Recorded data:
————————

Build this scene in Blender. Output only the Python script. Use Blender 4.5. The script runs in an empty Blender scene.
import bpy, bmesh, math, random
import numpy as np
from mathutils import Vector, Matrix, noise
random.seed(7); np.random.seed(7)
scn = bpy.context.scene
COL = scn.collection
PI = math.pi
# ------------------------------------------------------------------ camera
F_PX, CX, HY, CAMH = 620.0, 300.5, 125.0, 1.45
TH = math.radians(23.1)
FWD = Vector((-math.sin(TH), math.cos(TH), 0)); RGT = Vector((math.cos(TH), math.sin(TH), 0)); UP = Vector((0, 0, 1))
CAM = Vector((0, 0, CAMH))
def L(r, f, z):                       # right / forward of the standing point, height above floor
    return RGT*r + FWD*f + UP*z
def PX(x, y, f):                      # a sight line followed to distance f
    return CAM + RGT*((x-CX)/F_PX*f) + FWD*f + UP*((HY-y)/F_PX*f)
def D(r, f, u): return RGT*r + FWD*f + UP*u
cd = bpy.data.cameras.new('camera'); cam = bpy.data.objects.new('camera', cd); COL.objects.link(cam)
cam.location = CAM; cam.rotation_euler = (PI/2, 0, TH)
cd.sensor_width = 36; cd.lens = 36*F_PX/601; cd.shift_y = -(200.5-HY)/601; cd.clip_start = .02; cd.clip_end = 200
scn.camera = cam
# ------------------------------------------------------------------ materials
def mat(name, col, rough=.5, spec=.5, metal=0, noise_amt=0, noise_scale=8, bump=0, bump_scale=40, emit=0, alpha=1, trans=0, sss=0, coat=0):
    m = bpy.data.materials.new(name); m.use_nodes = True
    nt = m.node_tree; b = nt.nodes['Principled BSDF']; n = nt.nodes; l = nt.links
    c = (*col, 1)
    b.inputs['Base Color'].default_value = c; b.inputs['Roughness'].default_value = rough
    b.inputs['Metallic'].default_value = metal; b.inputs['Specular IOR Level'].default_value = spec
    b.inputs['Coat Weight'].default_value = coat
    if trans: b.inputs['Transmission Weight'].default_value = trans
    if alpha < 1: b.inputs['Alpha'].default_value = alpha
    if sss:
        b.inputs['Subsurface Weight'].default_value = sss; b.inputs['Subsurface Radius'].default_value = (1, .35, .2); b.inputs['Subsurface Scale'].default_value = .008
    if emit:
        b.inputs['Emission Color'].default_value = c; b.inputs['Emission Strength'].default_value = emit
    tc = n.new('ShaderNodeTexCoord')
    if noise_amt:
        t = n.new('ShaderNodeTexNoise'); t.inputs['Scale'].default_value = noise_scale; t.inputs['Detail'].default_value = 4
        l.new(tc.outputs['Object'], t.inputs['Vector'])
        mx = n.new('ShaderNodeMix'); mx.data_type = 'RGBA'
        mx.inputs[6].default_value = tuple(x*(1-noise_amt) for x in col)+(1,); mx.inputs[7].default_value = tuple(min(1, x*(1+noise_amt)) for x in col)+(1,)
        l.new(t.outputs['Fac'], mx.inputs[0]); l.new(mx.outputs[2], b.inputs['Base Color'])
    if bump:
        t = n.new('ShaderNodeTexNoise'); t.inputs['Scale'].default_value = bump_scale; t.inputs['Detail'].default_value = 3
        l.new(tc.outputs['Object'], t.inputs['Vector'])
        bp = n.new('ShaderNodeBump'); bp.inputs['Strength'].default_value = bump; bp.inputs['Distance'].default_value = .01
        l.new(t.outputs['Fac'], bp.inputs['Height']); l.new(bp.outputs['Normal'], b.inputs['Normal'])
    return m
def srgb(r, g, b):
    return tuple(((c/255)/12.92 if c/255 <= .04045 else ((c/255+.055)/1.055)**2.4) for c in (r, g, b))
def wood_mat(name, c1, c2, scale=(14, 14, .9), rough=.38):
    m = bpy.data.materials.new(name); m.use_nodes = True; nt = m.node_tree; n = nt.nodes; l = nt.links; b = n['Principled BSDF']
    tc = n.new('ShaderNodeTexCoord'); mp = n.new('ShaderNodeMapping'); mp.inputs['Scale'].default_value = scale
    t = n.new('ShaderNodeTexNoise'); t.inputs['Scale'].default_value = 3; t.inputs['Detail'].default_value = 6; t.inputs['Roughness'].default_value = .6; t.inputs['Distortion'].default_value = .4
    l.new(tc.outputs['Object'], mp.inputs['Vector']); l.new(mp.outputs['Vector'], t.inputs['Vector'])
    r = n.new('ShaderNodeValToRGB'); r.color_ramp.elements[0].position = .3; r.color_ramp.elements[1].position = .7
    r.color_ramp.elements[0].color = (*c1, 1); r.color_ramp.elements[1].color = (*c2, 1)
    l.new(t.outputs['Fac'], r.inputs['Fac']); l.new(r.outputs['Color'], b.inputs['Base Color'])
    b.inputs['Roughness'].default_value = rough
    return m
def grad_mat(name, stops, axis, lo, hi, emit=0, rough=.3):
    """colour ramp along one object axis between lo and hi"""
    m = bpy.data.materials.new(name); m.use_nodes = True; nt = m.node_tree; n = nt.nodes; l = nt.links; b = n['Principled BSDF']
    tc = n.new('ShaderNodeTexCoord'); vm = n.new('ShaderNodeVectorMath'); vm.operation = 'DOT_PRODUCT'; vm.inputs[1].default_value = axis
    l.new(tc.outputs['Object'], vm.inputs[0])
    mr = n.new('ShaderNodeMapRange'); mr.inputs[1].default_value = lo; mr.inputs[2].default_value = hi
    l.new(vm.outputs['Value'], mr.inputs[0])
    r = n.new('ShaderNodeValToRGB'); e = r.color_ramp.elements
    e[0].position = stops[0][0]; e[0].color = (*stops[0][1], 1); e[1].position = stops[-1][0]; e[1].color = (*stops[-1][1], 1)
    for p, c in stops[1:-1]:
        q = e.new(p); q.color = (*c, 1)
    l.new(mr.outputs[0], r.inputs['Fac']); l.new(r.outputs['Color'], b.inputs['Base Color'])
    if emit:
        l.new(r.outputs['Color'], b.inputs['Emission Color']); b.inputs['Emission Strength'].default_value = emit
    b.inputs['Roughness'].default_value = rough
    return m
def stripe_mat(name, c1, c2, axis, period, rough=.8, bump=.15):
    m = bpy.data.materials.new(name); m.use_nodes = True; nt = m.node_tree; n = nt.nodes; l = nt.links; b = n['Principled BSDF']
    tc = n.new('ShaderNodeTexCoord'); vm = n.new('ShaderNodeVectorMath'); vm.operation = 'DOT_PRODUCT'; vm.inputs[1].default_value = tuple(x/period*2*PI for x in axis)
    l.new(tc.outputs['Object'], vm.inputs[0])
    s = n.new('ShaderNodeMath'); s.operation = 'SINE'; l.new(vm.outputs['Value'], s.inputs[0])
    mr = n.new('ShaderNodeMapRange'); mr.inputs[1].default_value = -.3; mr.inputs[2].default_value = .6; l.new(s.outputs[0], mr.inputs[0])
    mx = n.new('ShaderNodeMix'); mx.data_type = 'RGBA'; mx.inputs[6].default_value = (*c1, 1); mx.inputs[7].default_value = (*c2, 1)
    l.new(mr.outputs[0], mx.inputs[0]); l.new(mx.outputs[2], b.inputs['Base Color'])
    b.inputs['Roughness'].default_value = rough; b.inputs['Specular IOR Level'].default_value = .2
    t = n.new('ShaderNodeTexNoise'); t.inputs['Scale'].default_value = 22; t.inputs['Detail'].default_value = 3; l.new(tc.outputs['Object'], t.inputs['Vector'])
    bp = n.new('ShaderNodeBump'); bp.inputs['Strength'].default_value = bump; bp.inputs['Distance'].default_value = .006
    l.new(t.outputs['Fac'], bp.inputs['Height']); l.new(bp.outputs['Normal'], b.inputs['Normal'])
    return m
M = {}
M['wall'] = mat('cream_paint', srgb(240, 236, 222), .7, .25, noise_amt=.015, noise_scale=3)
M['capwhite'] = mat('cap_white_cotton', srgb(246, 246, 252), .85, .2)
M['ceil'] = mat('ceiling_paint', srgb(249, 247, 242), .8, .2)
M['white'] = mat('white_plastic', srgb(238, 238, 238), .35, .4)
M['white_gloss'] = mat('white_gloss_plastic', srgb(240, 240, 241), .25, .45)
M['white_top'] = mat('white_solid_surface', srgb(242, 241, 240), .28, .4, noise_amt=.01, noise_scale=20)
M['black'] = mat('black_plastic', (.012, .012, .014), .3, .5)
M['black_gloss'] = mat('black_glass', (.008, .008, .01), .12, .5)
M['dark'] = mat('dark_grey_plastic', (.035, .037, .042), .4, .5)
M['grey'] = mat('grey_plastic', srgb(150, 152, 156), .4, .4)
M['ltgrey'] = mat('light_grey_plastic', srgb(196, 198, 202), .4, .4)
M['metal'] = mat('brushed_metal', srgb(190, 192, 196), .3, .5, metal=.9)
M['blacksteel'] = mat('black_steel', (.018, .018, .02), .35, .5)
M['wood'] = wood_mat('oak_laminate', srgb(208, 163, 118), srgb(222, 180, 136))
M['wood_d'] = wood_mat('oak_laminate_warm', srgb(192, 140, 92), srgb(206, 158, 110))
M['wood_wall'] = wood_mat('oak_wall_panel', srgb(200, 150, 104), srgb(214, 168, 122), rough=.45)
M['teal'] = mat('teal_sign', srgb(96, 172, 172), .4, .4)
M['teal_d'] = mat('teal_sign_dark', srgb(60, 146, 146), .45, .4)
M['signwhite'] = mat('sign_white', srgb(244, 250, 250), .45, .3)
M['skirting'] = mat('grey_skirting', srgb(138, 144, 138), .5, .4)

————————

What the task asks: Using the listing above, gather each line that holds the string "scene" and copy it.

Result:
Build this scene in Blender. Output only the Python script. Use Blender 4.5. The script runs in an empty Blender scene.
scn = bpy.context.scene